Having a major anchor go out of business is tough enough, but T. Eaton Co.’s landlords were forced into court in August to combat the venerable retailer’s plan for going-out-of-business sales. In the end, the developers got some, though not all, of what they wanted.

An Ontario judge ruled late in August that Toronto-based Eaton’s can continue with most of its national going-out-of-business sale — but with some restrictions sought by landlords of the insolvent department-store chain, according to the Canadian Press (CP) wire service.

Cadillac Fairview, Cambridge Shopping Centres and Oxford Development had argued in court that the Eaton’s close-out sale would hurt other tenants of their regional malls.

“We’re assuming that [a liquidation sale] will negatively impact sales throughout the process,” said Eamon Kelly, CMD, general manager of the 1.6 million-square-foot Toronto Eaton Centre. “When somebody has a liquidation sale it really impacts the rest of the retail tenants, because [the liquidator] will be selling items at a discounted rate that the other retailers also carry.”

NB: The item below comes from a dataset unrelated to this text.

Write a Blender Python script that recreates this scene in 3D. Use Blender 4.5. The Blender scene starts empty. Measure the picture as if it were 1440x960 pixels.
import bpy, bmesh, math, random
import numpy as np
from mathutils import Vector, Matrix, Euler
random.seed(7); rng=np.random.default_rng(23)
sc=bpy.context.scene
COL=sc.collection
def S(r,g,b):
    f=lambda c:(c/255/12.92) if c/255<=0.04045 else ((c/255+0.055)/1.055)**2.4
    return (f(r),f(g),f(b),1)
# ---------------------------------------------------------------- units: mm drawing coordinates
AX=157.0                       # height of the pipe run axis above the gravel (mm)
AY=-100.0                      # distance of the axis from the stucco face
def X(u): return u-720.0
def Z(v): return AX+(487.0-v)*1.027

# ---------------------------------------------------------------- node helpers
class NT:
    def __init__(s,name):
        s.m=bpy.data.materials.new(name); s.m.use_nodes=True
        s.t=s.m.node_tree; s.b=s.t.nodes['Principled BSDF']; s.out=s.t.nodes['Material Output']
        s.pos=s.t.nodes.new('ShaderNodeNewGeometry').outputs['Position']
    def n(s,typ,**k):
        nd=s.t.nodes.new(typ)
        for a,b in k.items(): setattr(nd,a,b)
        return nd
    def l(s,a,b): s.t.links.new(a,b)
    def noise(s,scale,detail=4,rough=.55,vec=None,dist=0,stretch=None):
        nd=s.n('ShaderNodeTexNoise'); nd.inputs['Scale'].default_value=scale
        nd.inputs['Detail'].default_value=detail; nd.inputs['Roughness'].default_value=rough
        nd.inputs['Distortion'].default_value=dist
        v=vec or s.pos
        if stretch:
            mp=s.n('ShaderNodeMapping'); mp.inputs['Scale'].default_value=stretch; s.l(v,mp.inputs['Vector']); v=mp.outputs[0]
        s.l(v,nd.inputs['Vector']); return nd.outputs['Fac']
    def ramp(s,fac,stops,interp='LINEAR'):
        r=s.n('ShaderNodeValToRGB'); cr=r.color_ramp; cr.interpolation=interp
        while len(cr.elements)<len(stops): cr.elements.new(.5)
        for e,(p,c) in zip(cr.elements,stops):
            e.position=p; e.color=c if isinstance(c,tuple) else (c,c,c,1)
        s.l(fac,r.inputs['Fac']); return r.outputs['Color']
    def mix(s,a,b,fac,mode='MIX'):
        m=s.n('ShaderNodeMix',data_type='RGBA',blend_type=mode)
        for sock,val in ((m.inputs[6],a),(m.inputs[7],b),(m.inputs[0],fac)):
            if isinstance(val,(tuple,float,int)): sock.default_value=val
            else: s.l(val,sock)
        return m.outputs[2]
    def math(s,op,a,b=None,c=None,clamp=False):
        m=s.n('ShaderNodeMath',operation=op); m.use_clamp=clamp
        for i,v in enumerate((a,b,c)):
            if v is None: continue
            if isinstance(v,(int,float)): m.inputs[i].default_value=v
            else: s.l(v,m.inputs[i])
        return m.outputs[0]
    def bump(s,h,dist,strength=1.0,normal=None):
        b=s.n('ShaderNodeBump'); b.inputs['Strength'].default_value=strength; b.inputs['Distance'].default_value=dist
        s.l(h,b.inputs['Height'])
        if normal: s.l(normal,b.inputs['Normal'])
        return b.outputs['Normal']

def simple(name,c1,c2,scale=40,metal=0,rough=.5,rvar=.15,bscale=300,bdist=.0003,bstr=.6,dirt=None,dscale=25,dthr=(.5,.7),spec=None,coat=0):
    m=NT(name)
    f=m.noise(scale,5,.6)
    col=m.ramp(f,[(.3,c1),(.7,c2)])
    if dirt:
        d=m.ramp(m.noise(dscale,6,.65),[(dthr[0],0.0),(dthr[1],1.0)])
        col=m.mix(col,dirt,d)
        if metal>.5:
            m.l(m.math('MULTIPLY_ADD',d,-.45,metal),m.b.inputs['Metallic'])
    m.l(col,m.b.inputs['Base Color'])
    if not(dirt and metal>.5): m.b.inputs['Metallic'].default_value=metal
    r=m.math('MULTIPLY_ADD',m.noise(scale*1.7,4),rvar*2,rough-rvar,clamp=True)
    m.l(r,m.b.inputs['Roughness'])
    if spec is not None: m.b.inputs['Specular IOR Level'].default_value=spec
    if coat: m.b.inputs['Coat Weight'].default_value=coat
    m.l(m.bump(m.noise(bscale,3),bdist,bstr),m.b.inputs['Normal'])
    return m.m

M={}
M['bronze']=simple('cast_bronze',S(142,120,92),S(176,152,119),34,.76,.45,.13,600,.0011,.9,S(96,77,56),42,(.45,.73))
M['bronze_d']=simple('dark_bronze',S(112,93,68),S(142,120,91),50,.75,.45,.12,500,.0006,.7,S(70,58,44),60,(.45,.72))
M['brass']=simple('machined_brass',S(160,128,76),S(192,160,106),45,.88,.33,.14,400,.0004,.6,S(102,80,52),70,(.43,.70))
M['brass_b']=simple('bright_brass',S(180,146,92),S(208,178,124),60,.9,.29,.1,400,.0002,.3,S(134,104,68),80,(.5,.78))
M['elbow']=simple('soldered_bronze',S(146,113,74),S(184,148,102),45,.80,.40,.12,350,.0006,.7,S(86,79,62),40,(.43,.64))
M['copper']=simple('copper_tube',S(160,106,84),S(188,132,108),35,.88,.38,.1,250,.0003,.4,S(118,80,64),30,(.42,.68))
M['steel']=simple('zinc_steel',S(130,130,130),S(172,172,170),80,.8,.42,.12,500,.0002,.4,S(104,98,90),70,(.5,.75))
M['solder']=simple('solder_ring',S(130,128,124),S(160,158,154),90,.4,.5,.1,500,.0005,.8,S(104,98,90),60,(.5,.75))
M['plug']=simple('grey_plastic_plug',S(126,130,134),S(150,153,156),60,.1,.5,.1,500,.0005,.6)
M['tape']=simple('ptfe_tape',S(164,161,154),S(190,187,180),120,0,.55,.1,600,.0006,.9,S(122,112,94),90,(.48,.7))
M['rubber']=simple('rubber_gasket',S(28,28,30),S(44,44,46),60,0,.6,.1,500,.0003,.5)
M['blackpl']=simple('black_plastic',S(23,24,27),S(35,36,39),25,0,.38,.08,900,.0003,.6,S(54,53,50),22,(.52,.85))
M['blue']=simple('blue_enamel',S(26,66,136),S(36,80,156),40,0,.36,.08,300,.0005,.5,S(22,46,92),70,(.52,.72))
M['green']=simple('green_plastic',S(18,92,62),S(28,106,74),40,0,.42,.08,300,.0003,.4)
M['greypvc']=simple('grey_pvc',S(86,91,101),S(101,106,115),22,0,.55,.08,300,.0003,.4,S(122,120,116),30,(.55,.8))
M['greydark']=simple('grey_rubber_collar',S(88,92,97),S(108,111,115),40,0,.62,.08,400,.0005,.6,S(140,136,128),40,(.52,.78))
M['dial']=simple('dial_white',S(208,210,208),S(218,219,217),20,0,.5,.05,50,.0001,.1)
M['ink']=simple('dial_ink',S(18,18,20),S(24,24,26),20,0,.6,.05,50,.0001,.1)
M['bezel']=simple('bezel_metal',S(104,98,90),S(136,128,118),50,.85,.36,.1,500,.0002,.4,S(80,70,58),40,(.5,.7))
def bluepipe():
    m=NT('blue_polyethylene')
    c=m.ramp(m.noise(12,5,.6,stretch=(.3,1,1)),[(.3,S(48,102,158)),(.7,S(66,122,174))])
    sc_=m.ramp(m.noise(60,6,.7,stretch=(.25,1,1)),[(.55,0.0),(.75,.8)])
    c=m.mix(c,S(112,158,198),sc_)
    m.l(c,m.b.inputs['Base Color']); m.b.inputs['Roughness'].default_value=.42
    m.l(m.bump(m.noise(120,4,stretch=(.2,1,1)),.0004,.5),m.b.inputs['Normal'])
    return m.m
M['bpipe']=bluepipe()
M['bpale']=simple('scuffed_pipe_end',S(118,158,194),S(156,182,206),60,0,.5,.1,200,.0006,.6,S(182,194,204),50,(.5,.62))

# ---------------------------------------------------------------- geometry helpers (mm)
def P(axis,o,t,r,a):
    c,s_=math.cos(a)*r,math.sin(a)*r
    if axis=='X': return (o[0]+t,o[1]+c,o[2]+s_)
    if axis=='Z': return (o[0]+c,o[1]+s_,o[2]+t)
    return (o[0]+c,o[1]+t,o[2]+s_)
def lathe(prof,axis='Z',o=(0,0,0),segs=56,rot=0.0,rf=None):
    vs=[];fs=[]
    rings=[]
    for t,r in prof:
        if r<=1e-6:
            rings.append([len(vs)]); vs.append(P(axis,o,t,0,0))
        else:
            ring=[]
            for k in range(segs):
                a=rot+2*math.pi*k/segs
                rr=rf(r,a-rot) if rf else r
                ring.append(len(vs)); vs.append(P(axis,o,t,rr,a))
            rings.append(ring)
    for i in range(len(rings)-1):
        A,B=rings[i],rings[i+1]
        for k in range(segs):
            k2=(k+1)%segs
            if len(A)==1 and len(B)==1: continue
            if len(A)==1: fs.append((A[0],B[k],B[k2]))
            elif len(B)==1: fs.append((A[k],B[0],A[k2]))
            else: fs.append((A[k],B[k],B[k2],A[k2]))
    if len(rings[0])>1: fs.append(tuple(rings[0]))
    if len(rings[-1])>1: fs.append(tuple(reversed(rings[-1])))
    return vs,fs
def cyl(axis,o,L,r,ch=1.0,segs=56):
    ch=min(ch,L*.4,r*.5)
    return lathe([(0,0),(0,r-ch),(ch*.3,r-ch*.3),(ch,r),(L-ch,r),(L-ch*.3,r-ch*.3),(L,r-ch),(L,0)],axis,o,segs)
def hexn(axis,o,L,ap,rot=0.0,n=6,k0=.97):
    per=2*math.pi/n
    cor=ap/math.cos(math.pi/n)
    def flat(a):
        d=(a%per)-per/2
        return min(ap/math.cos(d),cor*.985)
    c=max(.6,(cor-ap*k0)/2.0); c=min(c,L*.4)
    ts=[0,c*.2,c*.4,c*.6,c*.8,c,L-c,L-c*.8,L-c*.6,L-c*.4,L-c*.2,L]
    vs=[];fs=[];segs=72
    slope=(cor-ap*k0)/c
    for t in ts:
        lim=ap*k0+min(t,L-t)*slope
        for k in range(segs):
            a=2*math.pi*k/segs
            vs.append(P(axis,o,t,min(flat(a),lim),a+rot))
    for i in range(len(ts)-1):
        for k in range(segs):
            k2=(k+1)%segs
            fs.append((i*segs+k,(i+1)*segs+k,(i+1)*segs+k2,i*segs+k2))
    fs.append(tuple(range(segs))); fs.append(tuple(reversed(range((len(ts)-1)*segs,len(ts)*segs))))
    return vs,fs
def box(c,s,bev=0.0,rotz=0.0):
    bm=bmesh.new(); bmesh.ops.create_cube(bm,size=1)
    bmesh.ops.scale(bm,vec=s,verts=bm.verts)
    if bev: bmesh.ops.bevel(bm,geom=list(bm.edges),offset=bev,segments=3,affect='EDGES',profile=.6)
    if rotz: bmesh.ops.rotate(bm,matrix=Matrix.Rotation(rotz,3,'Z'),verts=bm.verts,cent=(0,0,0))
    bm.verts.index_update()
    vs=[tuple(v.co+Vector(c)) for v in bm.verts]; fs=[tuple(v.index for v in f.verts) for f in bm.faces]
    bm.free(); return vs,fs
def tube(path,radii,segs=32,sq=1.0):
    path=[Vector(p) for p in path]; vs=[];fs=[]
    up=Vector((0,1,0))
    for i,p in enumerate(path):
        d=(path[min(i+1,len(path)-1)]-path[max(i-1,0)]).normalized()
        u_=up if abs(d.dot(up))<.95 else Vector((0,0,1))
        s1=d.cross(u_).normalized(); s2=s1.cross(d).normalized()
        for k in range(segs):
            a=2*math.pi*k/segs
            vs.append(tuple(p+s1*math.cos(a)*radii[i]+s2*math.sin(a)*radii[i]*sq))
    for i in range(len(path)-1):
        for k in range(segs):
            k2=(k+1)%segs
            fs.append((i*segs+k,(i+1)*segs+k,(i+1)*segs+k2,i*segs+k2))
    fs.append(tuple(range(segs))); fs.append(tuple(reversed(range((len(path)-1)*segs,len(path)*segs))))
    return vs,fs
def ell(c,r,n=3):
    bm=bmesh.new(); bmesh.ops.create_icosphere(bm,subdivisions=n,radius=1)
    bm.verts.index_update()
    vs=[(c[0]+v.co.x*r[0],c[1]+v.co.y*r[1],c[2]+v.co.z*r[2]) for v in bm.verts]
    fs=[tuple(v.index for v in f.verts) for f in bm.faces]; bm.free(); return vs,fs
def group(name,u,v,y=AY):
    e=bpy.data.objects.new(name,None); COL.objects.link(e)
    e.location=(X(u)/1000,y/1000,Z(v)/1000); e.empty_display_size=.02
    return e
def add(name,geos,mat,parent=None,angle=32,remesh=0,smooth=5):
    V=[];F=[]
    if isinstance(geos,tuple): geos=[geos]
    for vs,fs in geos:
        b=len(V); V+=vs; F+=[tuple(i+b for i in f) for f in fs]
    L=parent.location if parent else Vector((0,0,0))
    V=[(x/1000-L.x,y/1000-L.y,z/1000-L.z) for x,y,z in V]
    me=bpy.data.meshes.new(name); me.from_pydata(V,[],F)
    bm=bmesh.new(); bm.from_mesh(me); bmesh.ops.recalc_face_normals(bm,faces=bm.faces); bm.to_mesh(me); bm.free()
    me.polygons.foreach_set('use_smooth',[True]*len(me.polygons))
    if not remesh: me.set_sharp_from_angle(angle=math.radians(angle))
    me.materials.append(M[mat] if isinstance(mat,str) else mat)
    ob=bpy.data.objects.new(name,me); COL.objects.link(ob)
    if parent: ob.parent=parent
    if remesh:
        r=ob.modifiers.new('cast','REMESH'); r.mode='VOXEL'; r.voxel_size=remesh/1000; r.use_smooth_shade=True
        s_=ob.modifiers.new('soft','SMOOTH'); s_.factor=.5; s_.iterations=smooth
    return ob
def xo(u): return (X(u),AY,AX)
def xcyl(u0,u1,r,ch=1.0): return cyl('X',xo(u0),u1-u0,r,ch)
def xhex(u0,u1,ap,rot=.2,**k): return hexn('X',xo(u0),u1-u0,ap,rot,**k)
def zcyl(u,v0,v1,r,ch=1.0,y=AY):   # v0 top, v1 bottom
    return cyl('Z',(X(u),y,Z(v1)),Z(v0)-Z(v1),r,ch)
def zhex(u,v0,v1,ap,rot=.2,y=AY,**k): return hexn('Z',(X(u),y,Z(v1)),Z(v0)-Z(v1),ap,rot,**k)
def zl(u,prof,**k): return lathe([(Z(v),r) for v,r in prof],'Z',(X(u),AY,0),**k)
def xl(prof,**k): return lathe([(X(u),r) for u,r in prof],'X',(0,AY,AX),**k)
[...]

The developers also said it violated the company’s lease agreements to run “first-class” department stores, not liquidation outlets.

Justice James Farley of Ontario Superior Court, after a weekend of reflection, ruled that the close-out sale could go on, the CP reported, quoting a Toronto television station. But the judge disallowed part of the Eaton’s liquidation agreement he had approved a week earlier that would have let Gordon Group Holdings, the liquidators conducting the sale, sell additional merchandise to round out the merchandise stock.

“It’s tantamount to a sublease of the property,” Cambridge CEO J. Lorne Braithwaite said prior to the reversal of the decision. “They’re running a very different business than what the lease provides for.”

The chain is expected to cease operations at its 64 stores by November.